6. Don’t Be Afraid of Errors

I actually like it when a tutorial has you do something which results in an error. It’s a good learning opportunity, because a big part of learning to program is learning to debug your code. I’m not necessarily saying you should be creating errors everywhere on purpose, but think of common mistakes that a student might make. Think of the mistakes you made when you were starting out.

Explain how to read the error, what it means and how to fix it. If you are writing for beginners, this may be a good time to mention how to effectively Google problems that you can’t work out how to fix yourself.

7. Explain Jargon

If you are writing a tutorial about a topic that your intended audience knows little about, it’s fair to assume that they won’t know about common terms or acronyms. Don’t just start writing about global variables or AWS without explaining what they mean or stand for first.

8. Include Date and Version Numbers

I often find it hard to find up to date tutorials because it isn’t always easy to find when they were published or what version of Python or Django they’re using. Please make sure your post is dated (easy enough to do if your tutorial is in a blog) and include the version number of everything you are using. The IT world is constantly changing, and what worked a year ago may not work today. If you aren’t explicit about the fact that you are using Django 1.9 and someone with 2.2 installed tries to follow your tutorial, they might just think it sucks, when the real problem is that the thing you’re telling them to do does not work in their version.

It’s probably also a good idea to update your tutorials as technology changes, but I realize this is often easier said than done. At the very least, be clear about your versions numbers.

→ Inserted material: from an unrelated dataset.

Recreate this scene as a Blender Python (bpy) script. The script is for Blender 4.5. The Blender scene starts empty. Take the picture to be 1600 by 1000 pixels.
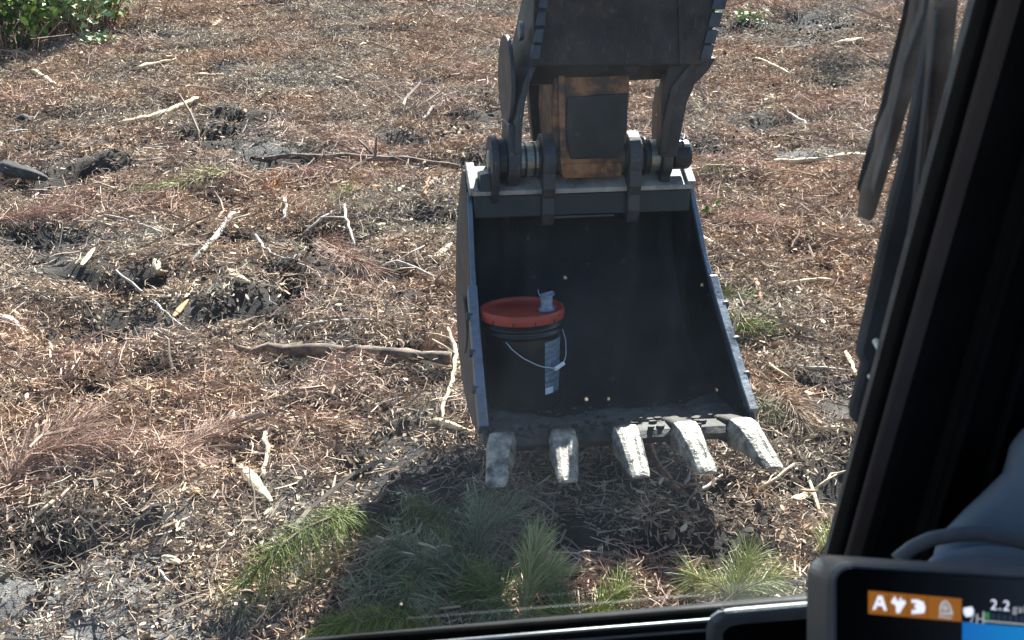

9. Provide Practice Opportunities

I think it’s important to try and get people to work things out for themselves where possible. Whenever you’re about to implement another part of a project, or going to write a new script, think about whether you might have covered enough by this stage for your students to work out what to do on their own.

Tell them what the next step is and perhaps give hints that you think will help. Then explain how to do it as usual, since some people won’t get it, and others may benefit from seeing how you solve the problem since it could be different from their solution.

10. Don’t Leave People Hanging

This one is connected to the previous – don’t tell your readers to ‘do this next part on your own’ and then just assume they succeeded and move on. I hate getting stuck and being unable to continue because I was too dumb to work out how to do a certain step.

If you want to include a challenge section, that is a little different, and opinions here will probably differ, but I think it’s a good idea to at least include the answer in a Github repository. One of the things I hate the most is when I fail to do something and can’t for the life of me figure how to do it even when I search Google. Please just give us the answers!


I really do appreciate all the people who take the time to create awesome tutorials for people like me who are trying to learn. I plan on making some myself one day, when I feel I’m knowledgeable enough. I will of course have to be careful not to break any of my own rules!